My goal is to understand the difference between instances of structs themselves — a la rect1: Rectangle
— and "borrowed pointer" type instances — rect2: &Rectangle
. My understanding is that using a raw self
in into_area
will cause ownership to be transferred to "the struct," presumably away from main()
. It is this ownership transfer that I am trying to grok.
struct Rectangle {
width: u32,
height: u32,
}
impl Rectangle {
fn into_area(self) -> u32 {
self.width * self.height
}
}
fn main() {
let rect1: Rectangle = Rectangle {
width: 90,
height: 10,
};
let rect2: &Rectangle = &Rectangle {
width: 15,
height: 10,
};
let area1 = rect1.into_area();
println!("rect1 area1: {}", area1);
// E0382
let _temp1 = rect1;
// E0507
let area2 = rect2.into_area();
println!("rect2 area2: {}", area2);
// No error given by compiler.
let _temp2 = rect2;
}
When I call rect1.into_area()
, ownership is moved. An area is computed and returned to the caller, and the Rectangle
instance then gets freed. If I try to then make use of rect1
again in main()
, via _temp1
, then the compiler complains that ownership has moved. That much makes sense.
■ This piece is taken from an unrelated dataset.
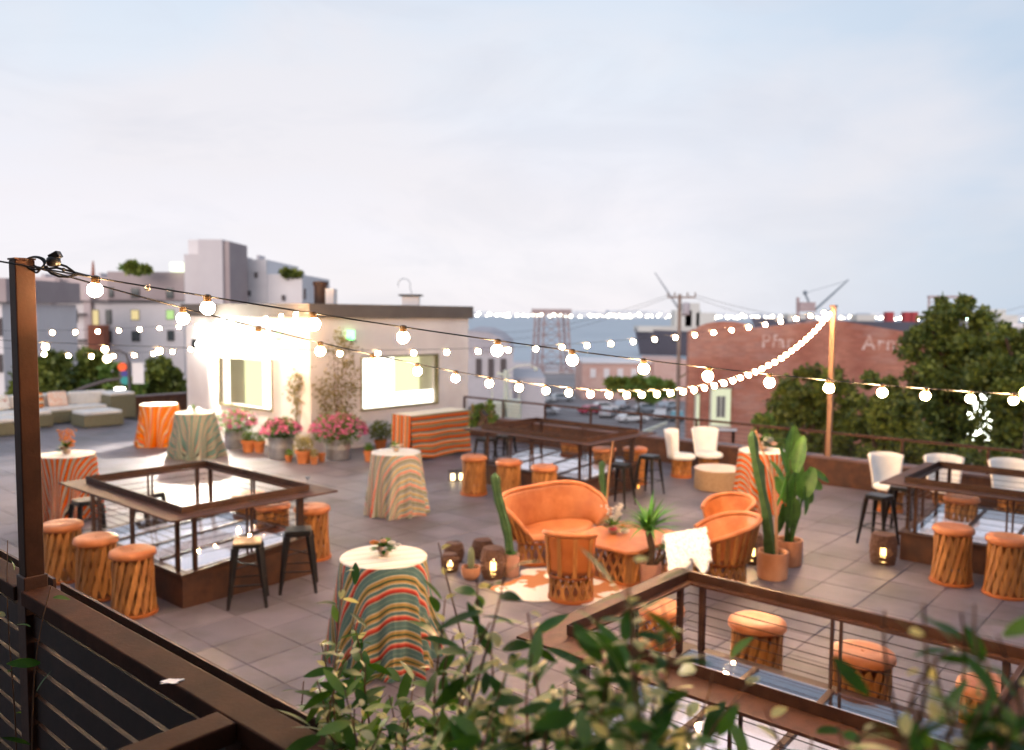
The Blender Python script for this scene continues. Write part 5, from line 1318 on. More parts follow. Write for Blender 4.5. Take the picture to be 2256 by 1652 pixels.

However, I suppose I do not understand who "owns" the borrowed pointer type of rect2
. I thought that main()
would own it, and that there would be similar behaviour as with rect1
, but that doesn't seem to be the case. Instead I get E0507 immediately upon calling rect2.into_area()
:
error[E0507]: cannot move out of `*rect2` which is behind a shared reference
--> src/main.rs:31:17
|
31 | let area2 = rect2.into_area();
| ^^^^^^-----------
| | |
| | `*rect2` moved due to this method call
| move occurs because `*rect2` has type `Rectangle`, which does not implement the `Copy` trait
|
note: `Rectangle::into_area` takes ownership of the receiver `self`, which moves `*rect2`
--> src/main.rs:7:18
|
7 | fn into_area(self) -> u32 {
| ^^^^
Why can't I transfer ownership of a shared reference in this case, like was done for rect1
? Presumably, there is only one "share" of the reference: the declaration of rect2
in main()
. Is it a matter of the compiler not being able to infer that? Am I simply "holding it wrong" by conjuring a silly usage of &
that isn't how it's usually done?
I've tried reading over section four of the Rust Book. I also investigated the particular error via rustc --explain E0507
, which has this to say:
To fix this error, you have three choices:
- Try to avoid moving the variable.
- Somehow reclaim the ownership.
- Implement the
Copy
trait on the type.
I suppose using raw self
in into_area
precludes the first option, leaving options two and three. Implementing the Copy
trait is simple enough, but what would "Somehow reclaim the ownership" look like in this scenario? I'm assuming that, once the area is computed and returned to the caller, that the instance is freed/destroyed, meaning it's not possible to "somehow reclaim the ownership."